La technique de cette littérature, son écriture aussi bien que ses structures, fonctionneront aussi en différé ; par quoi Faulkner suspend la rigoureuse loi du récit telle qu'elle s'est imposée dans les littératures de l'Occident, et porte par exemple plus avant (dans cette béance, dans ce suspens) l'art ordinairement conclusif des 'monologues intérieurs' et des explorations de conscience. […] Le monologue conduit d'ordinaire à une sorte de vérité d'ensemble que son déroulement dessine, ou bien il est savamment dispersé, pour donner le sentiment de l'instantané ou du moins de l'absence de contraintes, mais chez Faulkner les monologues mènent à une non-conclusion (le déni de validité de toute réponse), plus forte que la vérité d'ensemble ou que la savante dispersion."

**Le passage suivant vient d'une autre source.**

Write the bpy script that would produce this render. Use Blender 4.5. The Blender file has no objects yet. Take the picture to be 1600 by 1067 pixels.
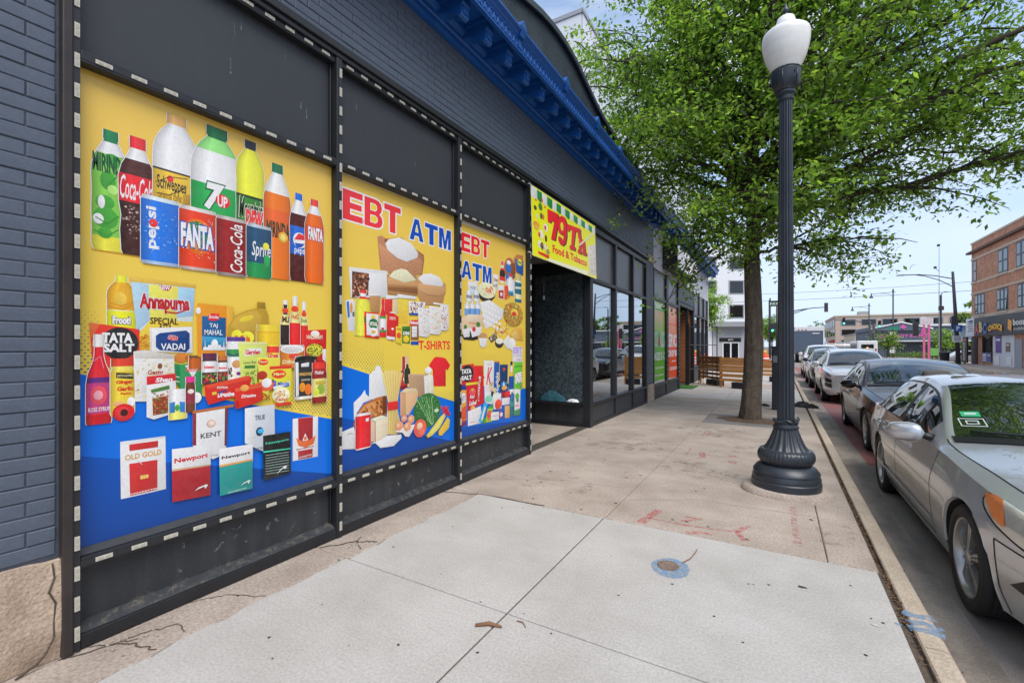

Si les propos du Martiniquais mettent en évidence le caractère inaccompli de la production faulknérienne, ils laissent aussi transparaître une fascination toute personnelle pour cette incapacité à donner une forme et un destin aux choses, à mettre de l'ordre là où cette entreprise semble irrémédiablement vouée à l’échec. C'est à cette adhésion partielle aux instances stylistiques du modernisme, fondées, entre autres, sur la volonté de suggérer des signifiés dans
les rapprochements implicites, que Glissant s'efforce de parvenir à son tour, en orientant son oeuvre narrative et critique selon trois axes différenciés : d'abord l'invention d'une langue, capable de mêler une profusion d'idiomes différents, pour donner naissance à un chant baroque où les couleurs lointaines de la terre d'origine, l'Afrique, se confondent avec l'atmosphère du pays antillais ; ensuite, la remise en cause d'une conception de l'Histoire et de la philosophie qui autorise à affirmer une vérité, quelle qu'elle soit, qui reposerait sur une architecture composée de catégories figées ; enfin, la fondation de ce qu'il définit comme la "poétique de la Relation", l'"esthétique du chaos-monde".